Mixed Numbers for Dow Jones, N.Y. Times

Two big newspaper publishers suffer from an uneven advertising market.
Author:
Publish date:

A middling advertising market led to mixed results Thursday at big newspaper publishers

Dow Jones

(DJ)

and

New York Times

(NYT) - Get Report

.

Dow Jones, New York-based owner of

The Wall Street Journal

, earned a penny a share, compared with 41 cents per diluted share in the second quarter of 2004. Excluding special items it earned 34 cents a share, in line with Wall Street estimates.

Revenue rose 3.7% from a year ago to $454 million but fell short of the $469 million Thomson First Call analyst consensus estimate. Operating income dropped 30.9% overall and 10.7% excluding special items. The company cited declines at its core print publishing unit.

"Our results continue to be adversely affected by declines in B2B advertising in our print publishing segment, a situation we see improving in the third quarter of 2005," says Chairman Peter Kann. "Meantime, we remain focused on executing exciting initiatives such as our acquisition and integration of MarketWatch and the Sept. 17 launch of the weekend edition of

The Wall Street Journal

-- both of which are tracking ahead of expectations.
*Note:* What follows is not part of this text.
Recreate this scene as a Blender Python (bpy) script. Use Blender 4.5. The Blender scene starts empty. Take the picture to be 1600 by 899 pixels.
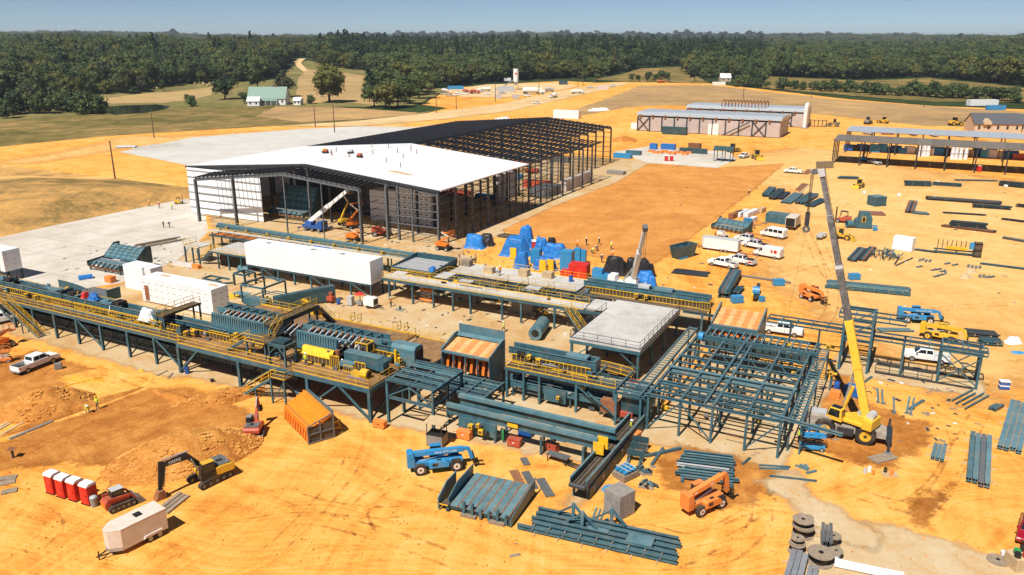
import bpy,bmesh,math,random
from mathutils import Vector,Matrix,noise,kdtree
R=random.Random(7)
scene=bpy.context.scene
COL=scene.collection
rad=math.radians
# camera, sky, sun, exposure
CAM_H,FPX=44.0,1244.0
PITCH=math.atan(387.5/FPX)
cam=bpy.data.cameras.new('camera');cam.lens=FPX/1600*36;cam.sensor_width=36;cam.clip_end=30000;cam.clip_start=1
cam_o=bpy.data.objects.new('camera',cam);COL.objects.link(cam_o)
cam_o.location=(0,0,CAM_H);cam_o.rotation_euler=(math.pi/2-PITCH,0,0)
scene.camera=cam_o
SHADOW_AZ,SUN_EL=58.0,55.0
world=bpy.data.worlds.new('World');scene.world=world;world.use_nodes=True
wn=world.node_tree.nodes;wl=world.node_tree.links
sky=wn.new('ShaderNodeTexSky');sky.sky_type='NISHITA';sky.sun_disc=False
sky.sun_elevation=rad(SUN_EL);sky.altitude=100;sky.air_density=.5;sky.dust_density=0;sky.ozone_density=3
sd=Vector((-math.cos(rad(SHADOW_AZ))*math.cos(rad(SUN_EL)),-math.sin(rad(SHADOW_AZ))*math.cos(rad(SUN_EL)),math.sin(rad(SUN_EL))))
sky.sun_rotation=math.atan2(sd.x,sd.y)
bg=wn['Background'];bg.inputs[1].default_value=0.055
wl.new(sky.outputs[0],bg.inputs[0])
sun=bpy.data.lights.new('sun','SUN');sun.energy=4.3;sun.angle=rad(0.5);sun.color=(1,.955,.88)
sun_o=bpy.data.objects.new('sun',sun);COL.objects.link(sun_o)
sun_o.rotation_euler=sd.to_track_quat('Z','Y').to_euler();sun_o.location=(-60,-40,150)
scene.view_settings.view_transform='Standard';scene.view_settings.look='None'
scene.view_settings.exposure=0.5;scene.view_settings.gamma=1
scene.cycles.max_bounces=6;scene.cycles.diffuse_bounces=3;scene.cycles.glossy_bounces=2
# where things stand
TH=rad(-27.4);OX,OY=-16.94,87.34
cT,sT=math.cos(TH),math.sin(TH)
cP,sP=math.cos(PITCH),math.sin(PITCH)
def W(u,v,z=0):return Vector((OX+u*cT-v*sT,OY+u*sT+v*cT,z))
def smooth(a,b,x):
 t=min(1,max(0,(x-a)/(b-a)));return t*t*(3-2*t)
def T(x,y):
 "height of the land: flat site, wooded hills beyond"
 r=math.hypot(x,y)
 if r<300:return 0.0
 a=x/max(y,1)
 h=15*smooth(560,1500,r)*(1+0.25*math.sin(a*9+1.2)+0.10*math.sin(a*23))
 h+=12*smooth(500,1250,r)*math.exp(-((a+0.28)/0.16)**2)*(1-0.6*smooth(1500,2600,r))
 h+=8*smooth(520,1200,r)*math.exp(-((a+0.55)/0.12)**2)
 h+=6*noise.noise(Vector((x/300,y/300,0)))*smooth(600,1000,r)
 h+=smooth(2500,5000,r)*(8*math.sin(a*7+r/900)+5*math.sin(a*15+2))+14*smooth(3000,6000,r)
 return h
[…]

In addition, we continue to control costs and announced the repositioning of our international print and online editions and exit from our

CNBC

international television partnership."

Print publishing posted a 7.2% revenue drop to $235.5 million, and operating income plunged 58% to $7.2 million as ad revenue was weak.
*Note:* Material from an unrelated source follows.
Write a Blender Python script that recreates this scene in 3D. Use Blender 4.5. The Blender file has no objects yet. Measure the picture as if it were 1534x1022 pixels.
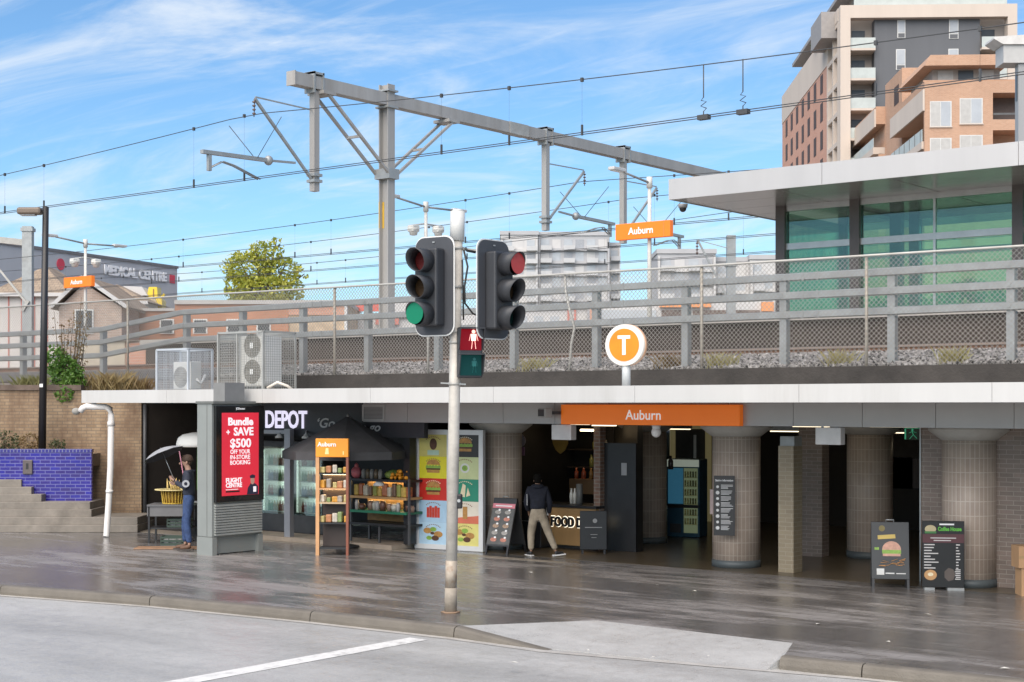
import bpy, bmesh, math, random
from mathutils import Vector, Matrix
random.seed(7)
R = math.radians
scene = bpy.context.scene
COL = scene.collection
# ------------------------------------------------------------------ camera, sky, sun, exposure
TH = R(38.3); C_, S_ = math.cos(TH), math.sin(TH)
F_, CX, HY, HC = 2263.0, 767.0, 605.0, 3.0        # focal length in photo pixels, centre, horizon row, camera height (m)
cam = bpy.data.cameras.new('camera'); camo = bpy.data.objects.new('camera', cam); COL.objects.link(camo)
camo.location = (0, 0, HC); camo.rotation_euler = (R(90), 0, TH)
cam.sensor_width = 36; cam.lens = F_ / 1534 * 36; cam.shift_y = (HY - 511) / 1534
cam.clip_start = 0.2; cam.clip_end = 6000
scene.camera = camo
scene.view_settings.view_transform = 'Standard'; scene.view_settings.look = 'None'
scene.view_settings.exposure = 0.28; scene.view_settings.gamma = 1.0
scene.cycles.use_denoising = True
scene.cycles.max_bounces = 8; scene.cycles.transparent_max_bounces = 24
scene.cycles.sample_clamp_indirect = 6

SUN_EL, SUN_AZ = R(47), TH + R(155)       # from behind the camera, high
w = bpy.data.worlds.new('World'); scene.world = w; w.use_nodes = True
nt = w.node_tree; N = nt.nodes; L = nt.links; N.clear()
def nd(t, **k):
    n = N.new(t)
    for a, b in k.items(): setattr(n, a, b)
    return n
wo = nd('ShaderNodeOutputWorld'); bg = nd('ShaderNodeBackground')
sky = nd('ShaderNodeTexSky', sky_type='NISHITA'); sky.sun_disc = False
sky.sun_elevation = SUN_EL; sky.sun_rotation = -(SUN_AZ + R(0)) ; sky.ozone_density = 2.2; sky.air_density = 1.0; sky.dust_density = 0.3
tc = nd('ShaderNodeTexCoord'); sp = nd('ShaderNodeSeparateXYZ'); L.new(tc.outputs['Generated'], sp.inputs[0])
zc = nd('ShaderNodeMath', operation='MAXIMUM'); L.new(sp.outputs['Z'], zc.inputs[0]); zc.inputs[1].default_value = 0.0
za = nd('ShaderNodeMath', operation='ADD'); L.new(zc.outputs[0], za.inputs[0]); za.inputs[1].default_value = 0.10
cb = nd('ShaderNodeCombineXYZ')
for i, ax in enumerate('XY'):
    dv = nd('ShaderNodeMath', operation='DIVIDE'); L.new(sp.outputs[ax], dv.inputs[0]); L.new(za.outputs[0], dv.inputs[1]); L.new(dv.outputs[0], cb.inputs[i])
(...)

At New York Times, second-quarter results weren't much better.

The company reported that revenue rose 2.6% to $845 million, while earnings per share were 42 cents, down from 50 cents in the same period the year before. Analysts polled by Thomson expected a 43-cent profit on revenue of $844 million.

"Our performance in the quarter was in line with our expectations and reflected the unevenness of the advertising market," says Chief Executive Janet Robinson.

In March of this year, New York Times acquired consumer information company About.com. "We were particularly pleased with the results of About.com," says Robinson. "This was its first full quarter of operation as part of our company. We estimate, based on our records and the records provided by the previous owner, that About.com's ad revenues grew 39% in the second quarter."

Early Thursday, New York Times rose 68 cents to $32.80 and Dow Jones slipped 40 cents to $37.49.